Financial services jobs ‘highly exposed’ in globalisation shift, report warns

By Chris Dorrell

The changing nature of the UK economy means it faces new challenges from the impact of globalisation, a new report argues.

Over the past few decades, the UK’s manufacturing sector has declined dramatically. Between 2000 and 2022, the share of manufacturing jobs in the economy has shrunk from 18 to nine per cent, according to the Resolution Foundation.

The fact that there are many fewer manufacturing jobs, partly as a consequence of globalisation, means there is less risk of domestic manufacturing jobs coming under threat from cheap overseas imports.

However, the UK remains exposed to global trade patterns, particularly because total trade as a share of GDP has increased from 53 per cent of GDP in 2000 to 65 per cent in 2023.

The risks are now concentrated in jobs in the UK’s dominant services sector rather than manufacturing.

The think tank said that high paid workers in the services sector are now 18 per cent more exposed to changing trade patterns than in the early 2000s. The number of sectors ‘highly exposed’ to exporting increased from 16 in 2000 to 23 in 2019.

“Globalisation is often said to pose a threat to our living standards, as jobs and industries lose out to cheaper alternatives overseas,” Sophie Hale, principal economist at the Resolution Foundation, said. “But while threat has receded in recent decades, Britain faces new and emerging exposures to trade”.

“As we have become a more open and services-based economy, it is accountants and bankers rather than factory workers whose jobs are most exposed.
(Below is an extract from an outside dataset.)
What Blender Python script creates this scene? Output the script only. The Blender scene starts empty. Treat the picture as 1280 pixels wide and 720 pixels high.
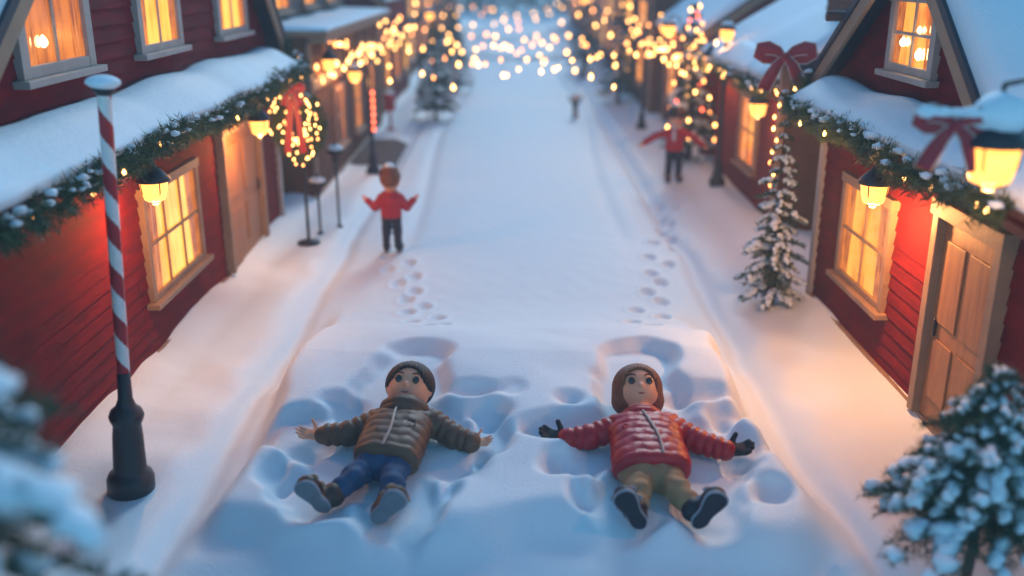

We need to worry less about foreign factories replacing our own, and more about foreign firms no longer wanting our services,” she continued.

The Resolution Foundation has previously argued that the UK needs to capitalise on its position as a “services superpower” to break out of its low growth trap.

Global services are expected to continue to grow as a proportion of trade from 25 per cent to 28 per cent by 2035.